Skip the pictures. Set down, word for word, the lines from the start of the material up to and including the line with "scene.camera = cam".

====== Source data

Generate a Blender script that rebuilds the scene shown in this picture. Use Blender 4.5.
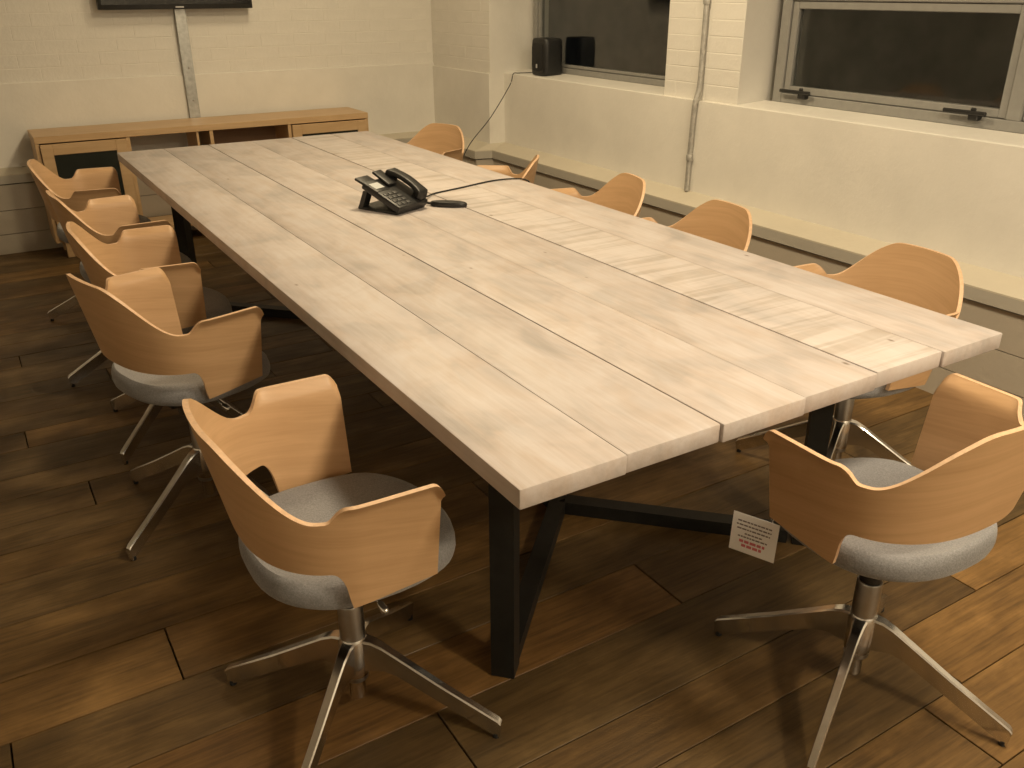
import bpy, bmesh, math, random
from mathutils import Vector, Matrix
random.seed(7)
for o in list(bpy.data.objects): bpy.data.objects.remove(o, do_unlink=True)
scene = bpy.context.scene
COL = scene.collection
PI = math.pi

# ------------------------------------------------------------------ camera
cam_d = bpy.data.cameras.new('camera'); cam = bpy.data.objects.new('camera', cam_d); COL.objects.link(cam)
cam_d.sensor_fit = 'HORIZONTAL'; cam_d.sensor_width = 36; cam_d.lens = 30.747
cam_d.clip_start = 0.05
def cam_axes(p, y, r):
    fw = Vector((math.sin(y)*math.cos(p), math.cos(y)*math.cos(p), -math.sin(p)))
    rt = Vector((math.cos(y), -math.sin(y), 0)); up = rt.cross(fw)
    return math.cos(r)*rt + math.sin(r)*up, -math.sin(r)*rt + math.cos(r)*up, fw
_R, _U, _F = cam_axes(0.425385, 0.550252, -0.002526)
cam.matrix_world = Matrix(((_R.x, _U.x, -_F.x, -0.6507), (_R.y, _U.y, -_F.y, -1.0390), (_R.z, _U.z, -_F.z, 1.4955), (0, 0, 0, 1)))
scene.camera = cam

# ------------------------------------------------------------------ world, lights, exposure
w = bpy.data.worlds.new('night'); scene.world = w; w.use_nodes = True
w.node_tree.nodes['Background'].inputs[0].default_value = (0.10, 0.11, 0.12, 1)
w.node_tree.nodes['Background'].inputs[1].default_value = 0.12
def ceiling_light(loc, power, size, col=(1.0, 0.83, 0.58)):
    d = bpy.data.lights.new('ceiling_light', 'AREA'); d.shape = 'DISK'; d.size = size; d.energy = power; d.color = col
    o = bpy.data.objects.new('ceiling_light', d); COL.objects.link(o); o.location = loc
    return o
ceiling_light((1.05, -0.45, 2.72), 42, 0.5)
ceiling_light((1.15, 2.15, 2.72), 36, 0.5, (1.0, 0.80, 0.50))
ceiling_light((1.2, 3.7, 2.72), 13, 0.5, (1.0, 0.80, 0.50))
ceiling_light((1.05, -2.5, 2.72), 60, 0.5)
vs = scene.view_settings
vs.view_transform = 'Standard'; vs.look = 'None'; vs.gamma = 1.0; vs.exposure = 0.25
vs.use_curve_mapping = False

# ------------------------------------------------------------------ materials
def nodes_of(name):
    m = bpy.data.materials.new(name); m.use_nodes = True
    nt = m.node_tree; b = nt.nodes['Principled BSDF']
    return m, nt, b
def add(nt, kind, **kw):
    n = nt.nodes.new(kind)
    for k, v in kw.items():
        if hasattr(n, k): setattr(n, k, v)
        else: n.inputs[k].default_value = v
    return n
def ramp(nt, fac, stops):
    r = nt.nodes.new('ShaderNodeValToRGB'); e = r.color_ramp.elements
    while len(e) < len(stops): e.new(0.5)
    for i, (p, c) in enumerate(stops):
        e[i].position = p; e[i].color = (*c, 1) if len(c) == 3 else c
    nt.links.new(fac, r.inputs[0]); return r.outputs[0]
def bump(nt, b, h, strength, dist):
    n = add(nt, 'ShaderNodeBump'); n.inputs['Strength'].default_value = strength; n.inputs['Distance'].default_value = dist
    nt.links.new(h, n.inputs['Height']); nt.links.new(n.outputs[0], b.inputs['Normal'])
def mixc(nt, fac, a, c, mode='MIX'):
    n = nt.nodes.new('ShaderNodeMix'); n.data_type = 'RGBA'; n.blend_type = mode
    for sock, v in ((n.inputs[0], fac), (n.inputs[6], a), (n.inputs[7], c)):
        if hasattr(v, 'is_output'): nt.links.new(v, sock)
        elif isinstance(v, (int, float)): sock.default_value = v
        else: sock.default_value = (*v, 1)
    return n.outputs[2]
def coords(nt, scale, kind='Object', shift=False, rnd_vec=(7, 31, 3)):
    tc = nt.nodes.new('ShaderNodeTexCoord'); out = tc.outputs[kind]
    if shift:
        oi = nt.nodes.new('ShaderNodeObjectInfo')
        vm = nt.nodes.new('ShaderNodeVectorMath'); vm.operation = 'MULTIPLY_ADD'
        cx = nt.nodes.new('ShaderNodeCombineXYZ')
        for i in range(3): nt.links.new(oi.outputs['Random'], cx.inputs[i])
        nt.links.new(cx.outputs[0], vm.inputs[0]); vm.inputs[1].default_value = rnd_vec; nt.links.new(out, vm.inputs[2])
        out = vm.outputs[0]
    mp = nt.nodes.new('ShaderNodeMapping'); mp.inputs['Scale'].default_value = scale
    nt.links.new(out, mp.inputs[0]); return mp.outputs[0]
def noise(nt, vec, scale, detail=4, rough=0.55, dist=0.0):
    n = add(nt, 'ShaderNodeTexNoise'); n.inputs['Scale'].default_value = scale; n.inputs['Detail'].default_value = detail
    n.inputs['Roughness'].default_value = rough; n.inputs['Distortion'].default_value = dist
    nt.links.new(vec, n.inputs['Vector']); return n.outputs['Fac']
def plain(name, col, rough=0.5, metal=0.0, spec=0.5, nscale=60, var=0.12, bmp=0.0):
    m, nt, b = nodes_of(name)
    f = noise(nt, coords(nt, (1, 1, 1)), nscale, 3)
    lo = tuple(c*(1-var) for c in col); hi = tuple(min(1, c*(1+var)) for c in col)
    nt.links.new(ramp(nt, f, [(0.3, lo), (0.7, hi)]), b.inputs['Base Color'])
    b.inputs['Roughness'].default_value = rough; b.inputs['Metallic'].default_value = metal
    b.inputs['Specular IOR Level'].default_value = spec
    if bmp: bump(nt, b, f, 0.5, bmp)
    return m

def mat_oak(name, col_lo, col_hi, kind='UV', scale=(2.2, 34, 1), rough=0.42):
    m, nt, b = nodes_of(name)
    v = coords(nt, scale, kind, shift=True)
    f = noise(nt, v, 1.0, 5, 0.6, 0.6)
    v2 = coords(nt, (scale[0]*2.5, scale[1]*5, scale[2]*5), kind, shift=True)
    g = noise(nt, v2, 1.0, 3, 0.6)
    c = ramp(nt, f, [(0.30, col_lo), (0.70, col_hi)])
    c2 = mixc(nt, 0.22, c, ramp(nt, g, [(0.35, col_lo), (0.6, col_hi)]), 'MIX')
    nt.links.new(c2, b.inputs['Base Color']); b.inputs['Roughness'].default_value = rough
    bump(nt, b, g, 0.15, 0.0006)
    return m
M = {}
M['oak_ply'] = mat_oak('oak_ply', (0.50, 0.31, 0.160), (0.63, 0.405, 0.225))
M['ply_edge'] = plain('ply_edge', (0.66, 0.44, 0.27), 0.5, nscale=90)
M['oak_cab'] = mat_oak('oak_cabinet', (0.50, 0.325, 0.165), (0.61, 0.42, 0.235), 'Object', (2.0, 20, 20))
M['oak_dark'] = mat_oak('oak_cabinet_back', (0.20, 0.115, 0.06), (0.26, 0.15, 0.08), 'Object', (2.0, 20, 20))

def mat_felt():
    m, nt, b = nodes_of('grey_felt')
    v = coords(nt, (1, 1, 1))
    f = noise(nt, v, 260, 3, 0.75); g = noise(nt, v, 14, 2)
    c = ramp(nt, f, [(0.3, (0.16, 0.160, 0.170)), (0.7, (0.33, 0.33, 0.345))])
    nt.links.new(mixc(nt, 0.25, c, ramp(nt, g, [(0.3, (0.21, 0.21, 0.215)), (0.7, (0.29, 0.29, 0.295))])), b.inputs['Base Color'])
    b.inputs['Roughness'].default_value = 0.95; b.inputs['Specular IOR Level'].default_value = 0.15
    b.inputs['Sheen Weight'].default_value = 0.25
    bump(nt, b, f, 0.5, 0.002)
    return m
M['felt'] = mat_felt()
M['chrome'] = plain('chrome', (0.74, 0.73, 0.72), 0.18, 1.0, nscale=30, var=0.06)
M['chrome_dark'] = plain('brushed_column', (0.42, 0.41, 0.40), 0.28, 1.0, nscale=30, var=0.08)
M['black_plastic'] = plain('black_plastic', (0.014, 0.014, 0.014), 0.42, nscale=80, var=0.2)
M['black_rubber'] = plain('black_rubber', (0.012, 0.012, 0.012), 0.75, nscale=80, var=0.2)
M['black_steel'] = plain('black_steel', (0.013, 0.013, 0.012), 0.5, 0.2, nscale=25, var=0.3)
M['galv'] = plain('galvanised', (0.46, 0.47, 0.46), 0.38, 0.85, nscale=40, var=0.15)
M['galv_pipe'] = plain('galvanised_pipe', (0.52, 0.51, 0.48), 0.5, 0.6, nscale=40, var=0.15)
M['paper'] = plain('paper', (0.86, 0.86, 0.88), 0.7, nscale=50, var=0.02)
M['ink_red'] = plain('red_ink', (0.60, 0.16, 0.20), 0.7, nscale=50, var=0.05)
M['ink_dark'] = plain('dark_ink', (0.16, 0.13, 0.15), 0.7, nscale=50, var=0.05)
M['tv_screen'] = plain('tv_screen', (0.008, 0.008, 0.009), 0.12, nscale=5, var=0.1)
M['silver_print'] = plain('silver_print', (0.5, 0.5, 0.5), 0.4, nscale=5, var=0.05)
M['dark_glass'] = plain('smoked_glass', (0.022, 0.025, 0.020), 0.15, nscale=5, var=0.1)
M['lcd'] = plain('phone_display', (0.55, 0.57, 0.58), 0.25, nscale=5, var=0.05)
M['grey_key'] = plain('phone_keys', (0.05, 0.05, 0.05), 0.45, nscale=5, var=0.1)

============

## Exercise answer
Generate a Blender script that rebuilds the scene shown in this picture. Use Blender 4.5.
import bpy, bmesh, math, random
from mathutils import Vector, Matrix
random.seed(7)
for o in list(bpy.data.objects): bpy.data.objects.remove(o, do_unlink=True)
scene = bpy.context.scene
COL = scene.collection
PI = math.pi

# ------------------------------------------------------------------ camera
cam_d = bpy.data.cameras.new('camera'); cam = bpy.data.objects.new('camera', cam_d); COL.objects.link(cam)
cam_d.sensor_fit = 'HORIZONTAL'; cam_d.sensor_width = 36; cam_d.lens = 30.747
cam_d.clip_start = 0.05
def cam_axes(p, y, r):
    fw = Vector((math.sin(y)*math.cos(p), math.cos(y)*math.cos(p), -math.sin(p)))
    rt = Vector((math.cos(y), -math.sin(y), 0)); up = rt.cross(fw)
    return math.cos(r)*rt + math.sin(r)*up, -math.sin(r)*rt + math.cos(r)*up, fw
_R, _U, _F = cam_axes(0.425385, 0.550252, -0.002526)
cam.matrix_world = Matrix(((_R.x, _U.x, -_F.x, -0.6507), (_R.y, _U.y, -_F.y, -1.0390), (_R.z, _U.z, -_F.z, 1.4955), (0, 0, 0, 1)))
scene.camera = cam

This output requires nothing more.